In 1978, China launched an ambitious environmental project known as the Three-North Shelterbelt Program, often called the "Great Green Wall." This initiative aimed to plant billions of trees by 2050 around both the Taklamakan and Gobi deserts to halt desert creep. By late 2024, this effort had successfully created a remarkable 3,000-kilometer vegetation belt encircling the Taklamakan Desert, contributing significantly to China's overall forest cover increase from 10% in 1949 to over 25% today.
The Surprising Transformation into a Carbon Sink
A groundbreaking study published in PNAS reveals that this extensive greening has transformed the desert's edges into a functioning carbon sink, absorbing more atmospheric carbon dioxide than it releases. Researchers analyzed 25 years of comprehensive satellite data tracking rainfall patterns, plant coverage, photosynthesis rates, and CO2 flows, supplemented by ground verification and NOAA's Carbon Tracker models.
The data shows that during wet-season months from July through September, when rainfall averages 16 mm monthly (2.5 times higher than drier months), the supercharged vegetation along the desert rim reduces atmospheric CO2 from 416 parts per million during dry periods to 413 ppm during wet periods.
"We found, for the first time, that human-led intervention can effectively enhance carbon sequestration in even the most extreme arid landscapes, demonstrating the potential to transform a desert into a carbon sink and halt desertification," explained study co-author Yuk Yung, a planetary science professor at Caltech and researcher at NASA's Jet Propulsion Laboratory.
How Plants Performed Their Environmental Magic
Previous research suggested that desert sands might temporarily trap some carbon dioxide, but warming temperatures could potentially release this stored carbon, unlike the more stable carbon sequestration provided by living vegetation. The vegetation growth along the Taklamakan's rim correlates precisely with the implementation of the Great Green Wall project, with heavy machinery and hardy shrubs stabilized by mountain runoff transforming previously shifting dunes.
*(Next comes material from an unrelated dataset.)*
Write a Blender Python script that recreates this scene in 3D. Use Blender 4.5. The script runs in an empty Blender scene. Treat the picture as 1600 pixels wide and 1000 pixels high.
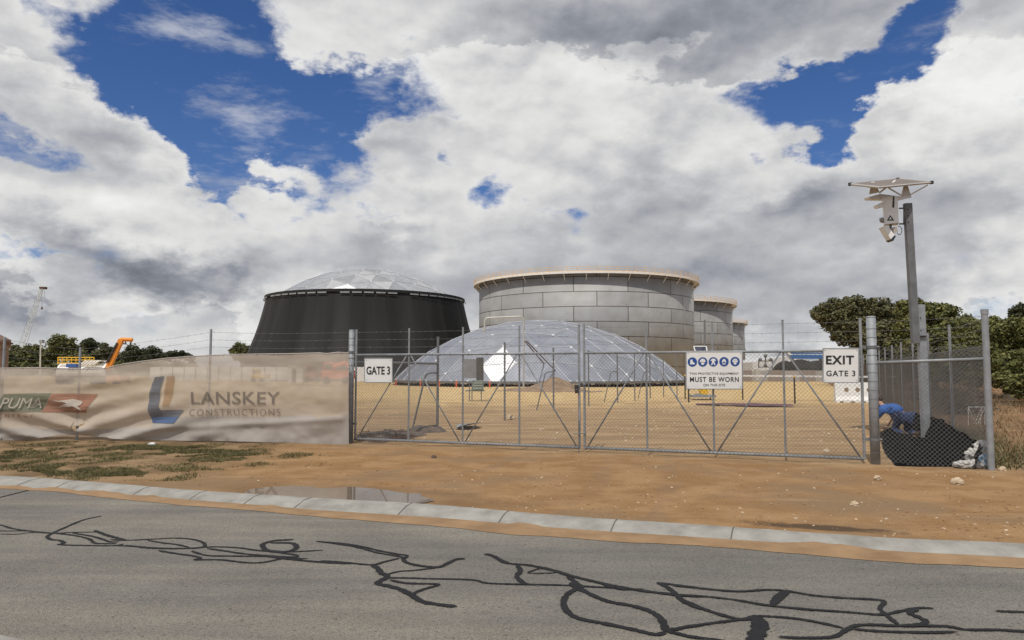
import bpy, bmesh, math, random
import numpy as np
from mathutils import Vector, Matrix, noise as mn
C = bpy.context.collection
SC = bpy.context.scene
R = math.radians
# ---------------------------------------------------------------- camera
F = 1155.0; CAMZ = 1.6; PITCH = math.atan(78/F)
cam_d = bpy.data.cameras.new('camera'); cam = bpy.data.objects.new('camera', cam_d); C.objects.link(cam)
cam.location = (0, 0, CAMZ); cam.rotation_euler = (R(90)+PITCH, 0, 0)
cam_d.sensor_width = 36; cam_d.lens = 36*F/1600; cam_d.clip_end = 8000; cam_d.clip_start = 0.05
SC.camera = cam
SC.view_settings.view_transform = 'Standard'; SC.view_settings.look = 'None'
SC.view_settings.gamma = 1; SC.view_settings.exposure = -0.35
CP, SP = math.cos(PITCH), math.sin(PITCH)
def ray(px, py):
    c = (px-800)/F; d = (500-py)/F
    return Vector((c, CP-d*SP, SP+d*CP))
def G(px, py, z=0.0):
    r = ray(px, py); t = (z-CAMZ)/r.z
    return Vector((r.x*t, r.y*t, z))
def P(px, py, Y):
    r = ray(px, py); t = Y/r.y
    return Vector((r.x*t, Y, CAMZ+r.z*t))
# ---------------------------------------------------------------- sun
SUN_EL = R(58); SUN_H = Vector((-.36, -.93, 0)).normalized()
sd = SUN_H*math.cos(SUN_EL)+Vector((0, 0, math.sin(SUN_EL)))
sl = bpy.data.lights.new('sun', 'SUN'); sun = bpy.data.objects.new('sun', sl); C.objects.link(sun)
sl.energy = 4.0; sl.angle = R(0.6); sl.color = (1, .95, .87)
sun.rotation_euler = sd.to_track_quat('Z', 'Y').to_euler(); sun.location = (0, 0, 60)
# ---------------------------------------------------------------- world: Nishita sky with procedural clouds
W = bpy.data.worlds.new('World'); SC.world = W; W.use_nodes = True
nt = W.node_tree; N = nt.nodes; L = nt.links; N.clear()
def nd(t, **k):
    n = N.new(t)
    for a, b in k.items(): setattr(n, a, b)
    return n
def mth(op, a, b=None, c=None, clamp=False, tree=None):
    tr = tree or nt
    n = tr.nodes.new('ShaderNodeMath'); n.operation = op; n.use_clamp = clamp
    for i, v in enumerate((a, b, c)):
        if v is None: continue
        if isinstance(v, (int, float)): n.inputs[i].default_value = v
        else: tr.links.new(v, n.inputs[i])
    return n.outputs[0]
out = nd('ShaderNodeOutputWorld')
sky = nd('ShaderNodeTexSky', sky_type='NISHITA', sun_disc=False)
sky.sun_elevation = SUN_EL; sky.sun_rotation = math.atan2(SUN_H.x, SUN_H.y)
sky.air_density = 1.0; sky.dust_density = 0.2; sky.ozone_density = 3.0
bg1 = nd('ShaderNodeBackground'); bg1.inputs[1].default_value = 0.085
hs_ = nd('ShaderNodeHueSaturation'); hs_.inputs['Saturation'].default_value = 1.2; hs_.inputs['Value'].default_value = .95; L.new(sky.outputs[0], hs_.inputs['Color']); tn_ = nd('ShaderNodeMix', data_type='RGBA', blend_type='MULTIPLY'); tn_.inputs[0].default_value = 1; tn_.inputs[7].default_value = (1.0, 1.0, 1.28, 1); L.new(hs_.outputs[0], tn_.inputs[6]); L.new(tn_.outputs[2], bg1.inputs[0])
tc = nd('ShaderNodeTexCoord'); sx = nd('ShaderNodeSeparateXYZ'); L.new(tc.outputs['Generated'], sx.inputs[0])
az = mth('ARCTAN2', sx.outputs[0], sx.outputs[1]); el = mth('ARCSINE', sx.outputs[2])
cmb = nd('ShaderNodeCombineXYZ'); L.new(az, cmb.inputs[0]); L.new(el, cmb.inputs[1])
def noise_n(vec, scale, detail, rough=.55, lac=2.0, col=False):
    n = nd('ShaderNodeTexNoise'); n.inputs['Scale'].default_value = scale; n.inputs['Detail'].default_value = detail
    n.inputs['Roughness'].default_value = rough; n.inputs['Lacunarity'].default_value = lac
    L.new(vec, n.inputs['Vector']); return n.outputs['Color' if col else 'Fac']
mp = nd('ShaderNodeMapping'); mp.inputs['Scale'].default_value = (1, 1, 1.7); L.new(tc.outputs['Generated'], mp.inputs['Vector'])
dirv = mp.outputs[0]
w1 = noise_n(dirv, 7, 7, .6, col=True)
sub = nd('ShaderNodeVectorMath', operation='SUBTRACT'); L.new(w1, sub.inputs[0]); sub.inputs[1].default_value = (.5, .5, .5)
scl = nd('ShaderNodeVectorMath', operation='SCALE'); L.new(sub.outputs[0], scl.inputs[0]); scl.inputs[3].default_value = .20
add = nd('ShaderNodeVectorMath', operation='ADD'); L.new(cmb.outputs[0], add.inputs[0]); L.new(scl.outputs[0], add.inputs[1])
wv = add.outputs[0]
def blobs(lst, start):
    v = start
    for (px, py, sxp, syp, rot, amp) in lst:
        r = ray(px, py).normalized(); a = math.atan2(r.x, r.y); e = math.asin(r.z)
        k = math.cos(a)**1.5/F*1.25
        m = nd('ShaderNodeMapping', vector_type='TEXTURE')
        m.inputs['Location'].default_value = (a, e, 0); m.inputs['Rotation'].default_value = (0, 0, R(-rot)); m.inputs['Scale'].default_value = (sxp*k*1.62, syp*k*1.62, 1)
        L.new(wv, m.inputs['Vector'])
        g = nd('ShaderNodeTexGradient', gradient_type='SPHERICAL'); L.new(m.outputs[0], g.inputs[0])
        v = mth('MULTIPLY_ADD', g.outputs['Fac'], amp, v)
    return v
# cover: positive = cloud; blue gaps pull it down
GAPS = [(280,60,130,75,20,-1.2),(400,110,110,90,0,-1.3),(170,120,110,34,35,-1.0),(330,165,110,50,25,-1.0),(475,165,130,50,8,-1.1),
        (640,135,110,48,-8,-1.1),(735,185,40,22,0,-.5),(385,250,75,55,30,-1.1),(530,275,60,30,30,-.9),(345,275,24,28,0,-.8),
        (1245,160,95,30,0,-1.15),(1345,135,75,36,-30,-1.1),(1415,75,48,50,-30,-.95),(1440,8,50,22,0,-.8),(1302,212,20,22,0,-.8),
        (683,262,26,20,20,-.75),(776,306,24,30,10,-.8),(872,325,26,32,0,-.75),(30,248,60,24,15,-.75),(35,400,70,14,0,-.7),
        (590,352,34,8,0,-.5),(1560,545,160,50,0,-.42),(1240,530,110,45,0,-.42),(250,530,90,40,0,-.4),
        (430,270,34,42,20,1.1),(430,185,60,16,8,.62),(600,235,110,52,10,.75),(545,75,110,60,10,.5),(440,70,60,36,20,.6),(370,105,50,14,10,.42),(760,150,60,60,0,.3),(70,150,60,30,20,.45),(60,60,80,40,0,.35)]
cn = noise_n(dirv, 5.0, 10, .6)
cn0 = mth('MULTIPLY_ADD', cn, 1.5, -.75)
cn0 = mth('ADD', cn0, mth('MULTIPLY_ADD', noise_n(dirv, 16, 7, .62), 1.15, -.575))
hz = nd('ShaderNodeMapRange'); L.new(sx.outputs[1], hz.inputs[0]); hz.inputs[1].default_value = -.25; hz.inputs[2].default_value = .35; hz.inputs[3].default_value = .12; hz.inputs[4].default_value = .56
cov = blobs(GAPS, mth('ADD', cn0, hz.outputs[0]))
al = nd('ShaderNodeMapRange', interpolation_type='SMOOTHSTEP'); L.new(cov, al.inputs[0]); al.inputs[1].default_value = -.24; al.inputs[2].default_value = .30
cmp_ = nd('ShaderNodeMapping'); cmp_.inputs['Scale'].default_value = (1, 1, 3.2); cmp_.inputs['Rotation'].default_value = (0, R(12), 0); L.new(tc.outputs['Generated'], cmp_.inputs['Vector'])
cir = nd('ShaderNodeMapRange', interpolation_type='SMOOTHSTEP'); L.new(noise_n(cmp_.outputs[0], 6, 9, .62), cir.inputs[0]); cir.inputs[1].default_value = .50; cir.inputs[2].default_value = .72; cir.inputs[4].default_value = .55
alm = mth('MAXIMUM', al.outputs[0], cir.outputs[0])
# brightness of the clouds
off = nd('ShaderNodeVectorMath', operation='ADD'); L.new(dirv, off.inputs[0]); off.inputs[1].default_value = (-.012, -.01, .045)
relA = noise_n(dirv, 3.6, 4, .45); relB = noise_n(off.outputs[0], 3.6, 4, .45)
rel = mth('SUBTRACT', relA, relB)
fine = noise_n(dirv, 3.1, 5, .5)
off3 = nd('ShaderNodeVectorMath', operation='ADD'); L.new(dirv, off3.inputs[0]); off3.inputs[1].default_value = (-.006, -.004, .018)
rel3 = mth('SUBTRACT', noise_n(dirv, 13, 7, .55), noise_n(off3.outputs[0], 13, 7, .55))
b0 = mth('MULTIPLY_ADD', rel, 1.2, .61)
b0 = mth('MULTIPLY_ADD', rel3, .42, b0)
b0 = mth('MULTIPLY_ADD', mth('SUBTRACT', fine, .5), .32, b0)
# edges of thin cloud are brighter than their thick cores
thick = nd('ShaderNodeMapRange'); L.new(cov, thick.inputs[0]); thick.inputs[1].default_value = .1; thick.inputs[2].default_value = 1.0; thick.inputs[3].default_value = .12; thick.inputs[4].default_value = -.05
b0 = mth('ADD', b0, thick.outputs[0])
SH = [(1180,55,270,90,0,-.38),(900,60,110,50,0,-.12),(200,412,90,34,8,-.60),(310,425,60,30,0,-.40),(60,460,60,26,0,-.22),(1030,225,45,70,0,-.22),(1235,325,70,28,-10,-.28),
      (1080,430,190,70,0,-.20),(1500,400,220,60,0,-.18),(590,402,60,20,0,-.22),(250,290,190,45,10,-.15),(60,470,110,40,0,-.18),(940,300,60,80,0,-.12),(500,520,700,60,0,-.08),(1450,520,300,50,0,-.14),(250,350,120,30,0,.08),(620,340,140,40,0,.10),(780,420,160,40,0,.06),
      (880,150,150,55,10,.26),(1010,185,110,38,25,.26),(1180,215,90,36,20,.20),(430,270,42,40,20,.34),(560,70,150,60,0,.08),(1370,200,90,40,-15,.12),(640,220,120,50,0,.06),
      (100,150,130,60,25,.06),(900,400,70,40,0,.10),(450,345,200,30,0,.08),(860,260,130,60,0,.08),(1530,90,90,80,0,.10)]
br = blobs(SH, b0)
FR = [(960,330,270,165,14,1.0),(1180,360,150,120,10,.7),(720,330,170,150,0,.7),(430,340,60,120,0,.8),(1450,320,170,150,-25,.9),(90,290,230,140,28,.9),(560,330,160,110,0,.5)]
fr = blobs(FR, mth('ADD', mth('MULTIPLY_ADD', noise_n(dirv, 9, 7, .6), .9, -.45), -.30))
fa = nd('ShaderNodeMapRange', interpolation_type='SMOOTHSTEP'); L.new(fr, fa.inputs[0]); fa.inputs[1].default_value = -.02; fa.inputs[2].default_value = .05
fg = nd('ShaderNodeMapRange'); L.new(fr, fg.inputs[0]); fg.inputs[1].default_value = 0; fg.inputs[2].default_value = .42; fg.inputs[3].default_value = .24; fg.inputs[4].default_value = -.06
br = mth('MULTIPLY_ADD', fa.outputs[0], fg.outputs[0], br)
brc = nd('ShaderNodeValToRGB'); L.new(br, brc.inputs[0]); cr = brc.color_ramp
cr.elements[0].position = 0.0; cr.elements[0].color = (.17, .18, .205, 1)
cr.elements[1].position = 1.0; cr.elements[1].color = (.98, .98, .97, 1)
for p, c in ((.25, (.30, .32, .365, 1)), (.5, (.53, .54, .565, 1)), (.74, (.80, .795, .79, 1))):
    e_ = cr.elements.new(p); e_.color = c
bg2 = nd('ShaderNodeBackground'); L.new(brc.outputs[0], bg2.inputs[0]); bg2.inputs[1].default_value = 1.15
mx = nd('ShaderNodeMixShader'); L.new(alm, mx.inputs[0]); L.new(bg1.outputs[0], mx.inputs[1]); L.new(bg2.outputs[0], mx.inputs[2])
L.new(mx.outputs[0], out.inputs[0])
W.cycles.sampling_method = 'MANUAL'; W.cycles.sample_map_resolution = 512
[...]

While the broader planting of over 66 billion trees across northern China has shown mixed results in reducing sandstorms, the success along the Taklamakan's edges represents a significant environmental breakthrough. "Based on the results of this study, the Taklamakan Desert, although only around its rim, represents the first successful model demonstrating the possibility of transforming a desert into a carbon sink," Yung emphasized, noting that this achievement provides a valuable blueprint for other arid regions worldwide despite ongoing water availability challenges.
This remarkable transformation demonstrates how strategic human intervention can convert even Earth's most inhospitable landscapes into contributors to global climate solutions, offering hope for similar initiatives in other desert regions facing environmental degradation.